# Directive
Leave out the pictures, and write out exactly the lines from the beginning of the material to the line holding "brown timber underside", that line included, and nothing else.

# Supplied records

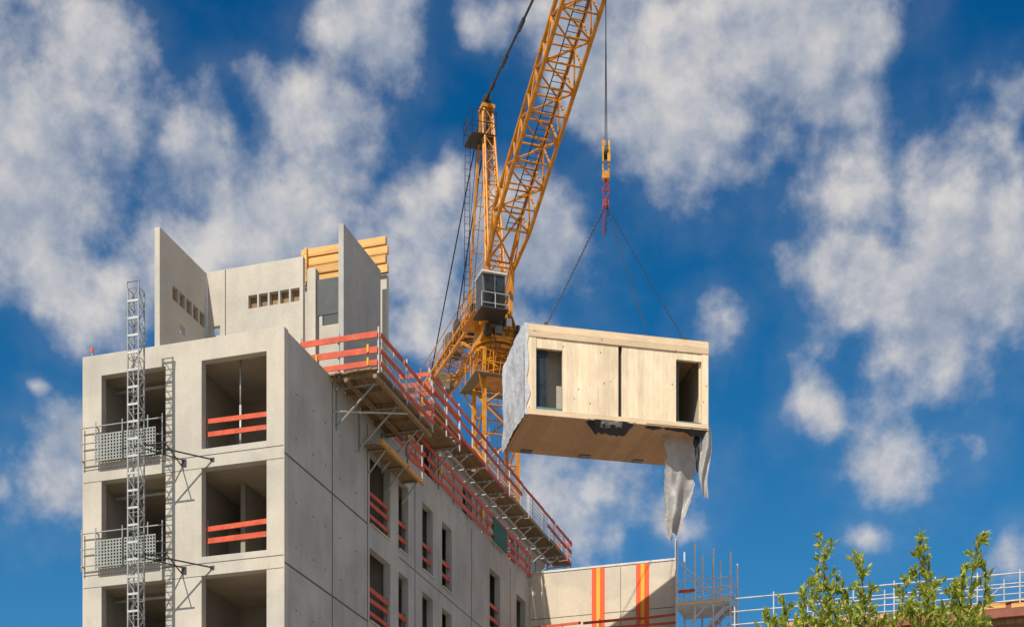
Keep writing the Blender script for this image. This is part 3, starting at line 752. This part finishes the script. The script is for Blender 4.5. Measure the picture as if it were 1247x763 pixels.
# ------------------------------------------------------------------ module
Z=26.0
T=Thing("prefabricated_module","light timber room module hanging from crane chains","building module",(3.45,1.8,Z),FM)
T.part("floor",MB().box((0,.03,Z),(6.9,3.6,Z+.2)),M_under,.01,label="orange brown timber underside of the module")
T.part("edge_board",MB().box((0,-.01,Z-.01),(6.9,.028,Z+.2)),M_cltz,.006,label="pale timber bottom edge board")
T.part("roof",MB().box((.03,.1,Z+2.95),(6.87,3.55,Z+3.2)),M_cltz,.01)
T.part("roof_beam",MB().box((0,-.02,Z+2.78),(6.9,.098,Z+3.24)),M_cltz,.01,label="pale timber edge beam")
T.part("corner_post",MB().box((0,.0,Z+.203),(.38,.2,Z+2.777)),M_clt,.008)
T.part("corner_post",MB().box((6.64,.0,Z+.203),(6.9,.2,Z+2.777)),M_clt,.008)
T.part("wall_panel",MB().box((1.36,.03,Z+.203),(3.46,.16,Z+2.777)),M_clt,.006)
T.part("wall_panel",MB().box((3.60,.03,Z+.203),(5.66,.16,Z+2.777)),M_clt,.006)
T.part("lintel",MB().box((.382,.02,Z+2.40),(1.358,.16,Z+2.777)),M_clt,.005)
T.part("lintel",MB().box((5.662,.02,Z+2.50),(6.638,.16,Z+2.777)),M_clt,.005)
T.part("gap_shade_board",MB().box((3.44,.17,Z+.2),(3.62,.2,Z+2.77)),M_blackm)  # black board paints in the dark interior seen through the panel gap
T.part("end_wall",MB().box((0.02,.202,Z+.203),(.14,3.55,Z+2.945)),M_clt)
T.part("end_wall",MB().box((6.76,.202,Z+.203),(6.88,3.55,Z+2.945)),M_cast,label="grey inner lined end wall")
T.part("rear_wall",MB().box((.15,3.4,Z+.203),(6.75,3.54,Z+2.945)),M_int)
T.part("partition_wall",MB().box((.95,.75,Z+.203),(1.6,.85,Z+2.94)),M_cast)
T.part("partition_wall",MB().box((.2,1.7,Z+.203),(.94,1.8,Z+2.94)),M_int)
T.part("partition_wall",MB().box((5.3,1.5,Z+.203),(6.2,1.6,Z+2.94)),M_int)
T.part("sill_panel",MB().box((.384,.04,Z+.203),(1.356,.15,Z+.30)),M_tealp,.004)
wf=T.part("window",MB().wall('x',.384,.86,Z+.305,Z+2.398,.2,.26,[(.45,.80,Z+.40,Z+2.33)]),M_dsteel,label="dark framed narrow window")
T.part("glass",MB().box((.45,.225,Z+.40),(.80,.232,Z+2.33)),M_glass,parent=wf)
T.part("door_frame",MB().box((5.664,.17,Z+.205),(5.80,.26,Z+2.498)),M_dsteel)
T.part("reveal",MB().box((6.58,.165,Z+.205),(6.755,.201,Z+2.498)),M_cltz)
T.part("window_sill",MB().box((5.68,-.005,Z+.203),(6.62,.16,Z+.245)),M_tealp)
for x in (.6,2.9,5.0): T.part("floor_bracket",MB().box((x,3.2,Z-.04),(x+.4,3.5,Z-.003)),M_grey)
def sheet(fn,nu,nv,skip=None):
    mb=MB()
    for i in range(nu+1):
        for j in range(nv+1): mb.v.append(Vector(fn(i/nu,j/nv)))
    for i in range(nu):
        for j in range(nv):
            if skip and skip((i+.5)/nu,(j+.5)/nv): continue
            a=i*(nv+1)+j; mb.f.append((a,a+1,a+nv+2,a+nv+1))
    return mb
def nz(x,y,z=0): return mn.noise(Vector((x,y,z)))
def endwrap(u,v):
    y=-.02+3.64*u; z=Z-.06+3.31*v
    bulge=.05*nz(y*1.1,z*.9,1)+.04*nz(y*2.5,z*1.2,3)+.02*abs(nz(y*4+z*1.5,z*1.5,5))+.015*abs(nz(y*2-z*3,z*3,7))
    return (-.06-bulge-.03*math.sin(math.pi*u),y,z+.07*nz(y*2,0,2)*(1-v))
T.part("plastic_wrap",sheet(endwrap,60,56),M_plast,smooth=True,label="crumpled whitish plastic sheet over the end wall")
def frontwrap(u,v):
    x=-.06+.14*u*(1+.8*nz(v*6,0,9)); z=Z-.03+3.27*v
    return (x,-.03-.01*nz(x*8,z*3,4),z)
T.part("plastic_wrap",sheet(frontwrap,6,40),M_plast,smooth=True)
def hang(u,v):
    w=1.45-.30*v if v<.5 else 1.30-(v-.5)*1.75
    w*=1+.10*nz(v*5,2)
    cx=6.12-.25*v+.08*math.sin(v*4.5)
    x=cx+(u-.5)*w+.07*nz(v*4,u*3,7)
    fold=.10*math.sin(u*9+2.5*v+3*nz(v*2,u,1))*(.4+v)+.14*nz(u*4,v*5,6)
    y=.9+fold+.2*nz(u*2,v*2,2)+.25*(u-.5)
    zz=Z+.05-3.75*v+.6*nz(u*3,0,1)*v-.12*abs(nz(u*9,3))*v
    return (x,y,zz)
def hskip(u,v):
    e=min(u,1-u); return (e<.08*(.5+nz(v*12,1 if u<.5 else 5)*1.8) and v>.08) or (v>.93 and nz(u*8,v*9,3)>.05)
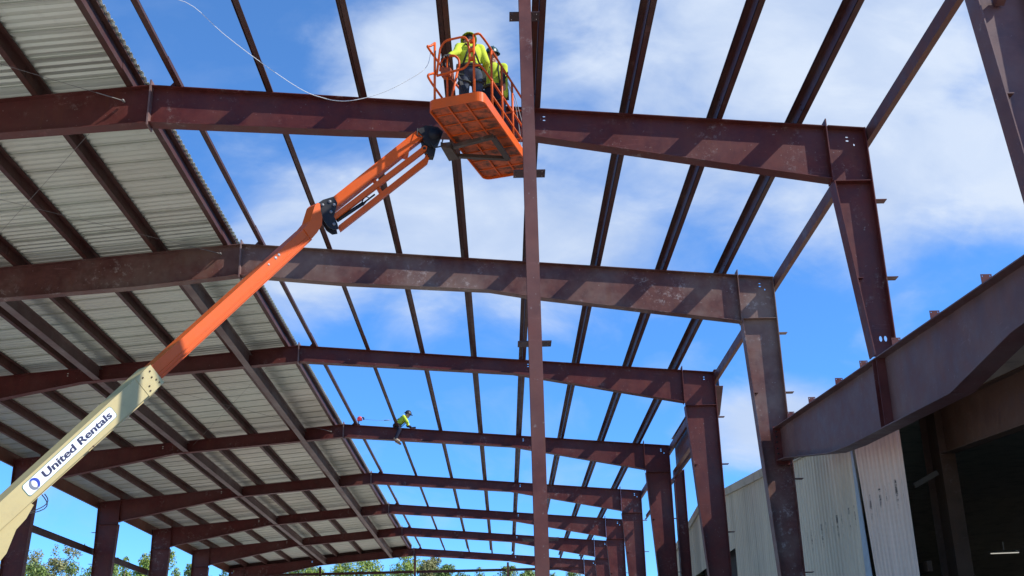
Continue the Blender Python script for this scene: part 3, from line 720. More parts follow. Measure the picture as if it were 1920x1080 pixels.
# company sign on the side of the base section
SD = (bp(-.872,.081)-bp(-2.29,.1055)).normalized(); SU = bn.cross(SD); SU = SU if SU.z > 0 else -SU
SO = (bp(-.872,.081)+bp(-2.29,.1055))/2
def sp(x, y, o): return SO+SD*x+SU*y+bn*o
def rrect(hw, hh, r, o, n=6):
    out = []
    for cx, cy, a0 in ((hw-r,hh-r,0),(-hw+r,hh-r,90),(-hw+r,-hh+r,180),(hw-r,-hh+r,270)):
        for k in range(n+1):
            q = math.radians(a0+90*k/n); out.append(sp(cx+r*math.cos(q), cy+r*math.sin(q), o))
    return out
mb = MB(); mb.prism(rrect(.712,.076,.035,.001), bn*.002); sign = mb.build('company_sign', M['green'], lift)
mb = MB(); mb.prism(rrect(.705,.070,.032,.004), bn*.001); mb.build('sign_face', M['white'], sign)
def text_mesh(txt, x, y, size, o, mat, name, parent, squeeze=1.0, fat=.0):
    cu = bpy.data.curves.new(name, 'FONT'); cu.body = txt; cu.size = size; cu.offset = fat; cu.extrude = .0008
    to = bpy.data.objects.new(name, cu); COL.objects.link(to)
    dg = bpy.context.evaluated_depsgraph_get(); me = bpy.data.meshes.new_from_object(to.evaluated_get(dg))
    bpy.data.objects.remove(to); bpy.data.curves.remove(cu)
    off = parent_loc(parent)
    xs = [v.co.x for v in me.vertices]; wd = max(xs)-min(xs)
    k = squeeze/wd if squeeze else 1
    for v in me.vertices: v.co = sp(x+(v.co.x-min(xs))*k, y+v.co.y, o+v.co.z)-off
    bm = bmesh.new(); bm.from_mesh(me)                      # second pass of ink makes the letters bold
    g2 = bmesh.ops.duplicate(bm, geom=bm.verts[:]+bm.edges[:]+bm.faces[:])
    sh = SD*.0045+bn*.0005
    for el in g2['geom']:
        if isinstance(el, bmesh.types.BMVert): el.co += sh
    bm.to_mesh(me); bm.free()
    me.materials.clear(); me.materials.append(mat)
    ob = bpy.data.objects.new(name, me); COL.objects.link(ob); ob.parent = parent; return ob
text_mesh('United Rentals', -.44, -.037, .118, .0062, M['navyink'], 'lettering', sign, squeeze=1.09, fat=.0026)
lc = (-.575, .0)
def crescent(R, r, off, o, a0, a1, n=18):
    outer = [(R*math.cos(a0+(a1-a0)*k/n), R*math.sin(a0+(a1-a0)*k/n)) for k in range(n+1)]
    inner = [(off+r*math.cos(a1+(a0-a1)*k/n), r*math.sin(a1+(a0-a1)*k/n)) for k in range(n+1)]
    return [sp(lc[0]+x, lc[1]+y, o) for x, y in outer+inner]
mb = MB(); mb.prism(crescent(.066,.047,-.016,.0058,math.radians(-75),math.radians(140)), bn*.001); mb.build('logo_ring', M['blueink'], sign)
mb = MB(); mb.prism(crescent(.066,.047,.016,.0072,math.radians(118),math.radians(272)), bn*.001); mb.build('logo_crescent', M['greyink'], sign)

# orange fly section
mb = MB()
A0, A1 = -.30, 3.30
fh = lambda s: .158-.0215*(s+.1); fl_ = lambda s: -.035-.0195*(s+.1)
mb.prism([bp(A0,fl_(A0),.025),bp(A1,fl_(A1),.025),bp(A1,fh(A1),.025),bp(A0,fh(A0),.025)], -bn*.215)
mb.prism([bp(A0,fl_(A0)-.022,.055),bp(A1,fl_(A1)-.022,.055),bp(A1,fl_(A1)-.001,.055),bp(A0,fl_(A0)-.001,.055)], -bn*.15)
fly = mb.build('fly_boom', M['orange'], lift)
mb = MB()                                             # raised lip along the side
for t0, t1 in ((.050,.062),(.004,.018)):
    mb.prism([bp(A0,fl_(A0)+t0,.010),bp(A1,fl_(A1)+t0,.010),bp(A1,fl_(A1)+t1,.010),bp(A0,fl_(A0)+t1,.010)], -bn*.0145)
mb.split('boom_rib', M['orange'], fly)
mb = MB()                                             # nose plates at the boom tip
nose = [(3.25,-.10),(3.42,-.09),(3.58,-.06),(3.68,.02),(3.74,.12),(3.80,.19),(3.77,.225),(3.70,.225),(3.58,.17),(3.44,.105),(3.25,.088)]
mb.prism([bp(s,t,.012) for s,t in nose], -bn*.19)
mb.build('boom_nose', M['orange'], fly)
mb = MB()
for s in (2.35,2.52,2.60): mb.disc(bp(s,.06,.0245), bn, .022 if s > 2.4 else .016, .004, 12)
mb.split('round_decal', M['galv'], fly)
# jib, in its own vertical plane
KN = V((3.47,15.6,8.598)); jd = V((.739,.169,.653)).normalized(); jn = V((jd.y,-jd.x,0)).normalized(); jn = -jn if jn.y > 0 else jn
ju = jn.cross(jd); ju = ju if ju.z > 0 else -ju
def jp(s, t, o=0.0): return KN+jd*s+ju*t-jn*o
mb = MB()
kn = [(-.05,.165),(.06,.165),(.215,.115),(.20,.0),(.10,-.08),(.02,-.14),(-.01,-.26),(-.05,-.335),(-.12,-.30),(-.15,-.2),(-.13,-.08),(-.07,.04)]
mb.prism([jp(s,t,-.08) for s,t in kn], -jn*.02); mb.prism([jp(s,t,.10) for s,t in kn], -jn*.02)
mb.prism([jp(-.06,.10,-.06),jp(.05,.13,-.06),jp(.12,.05,-.06),jp(-.03,-.22,-.06),jp(-.11,-.22,-.06)], -jn*.155)
knk = mb.build('elbow_plate', M['black'], lift)
mb = MB()
for s,t in ((-.0,.10),(.12,.08),(.03,-.06),(-.06,-.24),(.14,-.0)):
    mb.disc(jp(s,t,-.081), jn, .024, .012, 10)
mb.split('pin', M['pinm'], knk)
mb = MB()
mb.prism([jp(.10,-.045,-.03),jp(1.56,.055,-.03),jp(1.60,-.005,-.03),jp(1.70,.085,-.03),jp(2.0,.10,-.03),jp(2.02,.245,-.03),jp(1.95,.25,-.03),jp(.10,.12,-.03)], -jn*.17)
jib = mb.build('jib', M['orange'], lift)
mb = MB(); mb.prism([jp(-.04,-.105,-.055),jp(1.90,-.022,-.055),jp(1.93,-.06,-.055),jp(1.88,-.105,-.055),jp(-.04,-.182,-.055),jp(-.075,-.145,-.055)], -jn*.08)
lk = mb.build('levelling_link', M['orange'], lift)
mb = MB()
for s,t in ((-.025,-.145),(1.87,-.063)): mb.disc(jp(s,t,-.056), jn, .022, .01, 10)
mb.split('pin', M['black'], lk)
mb = MB(); mb.prism([jp(.02,-.265,.03),jp(1.80,-.165,.03),jp(1.90,-.11,.03),jp(1.93,-.16,.03),jp(1.80,-.255,.03),jp(.0,-.345,.03)], -jn*.09)
lw = mb.build('lower_link', M['orange'], lift)
mb = MB(); mb.bar(jp(.93,.0,.05), jp(.87,-.25,.05), .05, .05); mb.build('link_spacer', M['orange'], lw)
mb = MB(); mb.tube([jp(.05,-.19,.03),jp(.55,-.20,.03)], .028, 10); mb.tube([jp(.55,-.20,.03),jp(.78,-.19,.03)], .014, 8)
mb.tube([jp(.5,-.2,-.02),jp(.62,-.14,-.02),jp(.66,-.2,-.02),jp(.5,-.24,-.02)], .009, 6); mb.build('jib_cylinder', M['black'], lift)
# rotator under the platform
mb = MB()
mb.prism([jp(1.98,.25,-.06),jp(2.14,.23,-.06),jp(2.28,.10,-.06),jp(2.30,-.02,-.06),jp(2.16,-.10,-.06),jp(1.96,-.12,-.06),jp(1.93,.0,-.06),jp(1.99,.12,-.06)], -jn*.22)
mb.tube([jp(2.15,.03,-.10), jp(2.15,.03,.22)], .09, 14)
mb.prism([jp(1.9,.02,-.03),jp(1.98,.02,-.03),jp(2.02,-.17,-.03),jp(1.92,-.25,-.03),jp(1.86,-.2,-.03)], -jn*.14)
rot = mb.build('rotator', M['black'], lift)
mb = MB()
mb.tube([jp(2.0,-.05,-.08),jp(1.98,-.16,-.1),jp(2.08,-.2,-.1),jp(2.2,-.12,-.08)], .012, 6); mb.tube([jp(1.95,.1,-.09),jp(1.9,.16,-.09),jp(2.0,.26,-.06)], .01, 6)
mb.split('hose', M['rubber'], rot)

# platform -----------------------------------------------------------
PA = V((5.004,14.981,9.9)); e1 = V((.311,.95,0)).normalized(); e2 = V((e1.y,-e1.x,0)); PL, PW = 2.57, .873
def pp(a, b, z): return PA+e1*a+e2*b+V((0,0,z))
def plan(r, inset=0, z=0, n=6):
    out = []
    for ca, cb, a0 in ((PL-inset-r,PW-inset-r,0),(inset+r,PW-inset-r,90),(inset+r,inset+r,180),(PL-inset-r,inset+r,270)):
        for k in range(n+1):
            q = math.radians(a0+90*k/n); out.append(pp(ca+r*math.cos(q), cb+r*math.sin(q), z))
    return out
plat = bpy.data.objects.new('platform', None)
mb = MB()
o1 = plan(.12,0,.045); o2 = plan(.12,0,.20); i1 = plan(.10,.018,.045); i2 = plan(.10,.018,.20); n = len(o1)
mb.add(o1+o2+i1+i2, [q for k in range(n) for q in ((k,(k+1)%n,n+(k+1)%n,n+k),(2*n+k,3*n+k,3*n+(k+1)%n,2*n+(k+1)%n),(n+k,n+(k+1)%n,3*n+(k+1)%n,3*n+k),(k,2*n+k,2*n+(k+1)%n,(k+1)%n))])
platform = mb.build('platform', M['orange'], lift)
mb = MB(); mb.prism(plan(.10,.0185,.085), (0,0,.03)); mb.build('platform_floor', M['tray'], platform)
mb = MB()
for b in (.30,.575): mb.bar(pp(.03,b,.073), pp(PL-.03,b,.073), .022, .022)
for a in (.30,.62,.95,1.28,1.60,1.93,2.25): mb.bar(pp(a,.03,.078), pp(a,PW-.03,.078), .016, .012)
mb.build('floor_rib', M['orange'], platform)
mb = MB(); Zr = 9.872
def zr(x, y): return onZ(x, y, Zr)
mb.bar(zr(836,279), zr(926,256), .075, .055); mb.bar(zr(850,292), zr(948,297), .075, .055); mb.bar(zr(924,257)+V((0,0,-.001)), zr(953,299)+V((0,0,-.001)), .08, .05)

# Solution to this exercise
Keep writing the Blender script for this image. This is part 3, starting at line 752. This part finishes the script. The script is for Blender 4.5. Measure the picture as if it were 1247x763 pixels.
# ------------------------------------------------------------------ module
Z=26.0
T=Thing("prefabricated_module","light timber room module hanging from crane chains","building module",(3.45,1.8,Z),FM)
T.part("floor",MB().box((0,.03,Z),(6.9,3.6,Z+.2)),M_under,.01,label="orange brown timber underside of the module")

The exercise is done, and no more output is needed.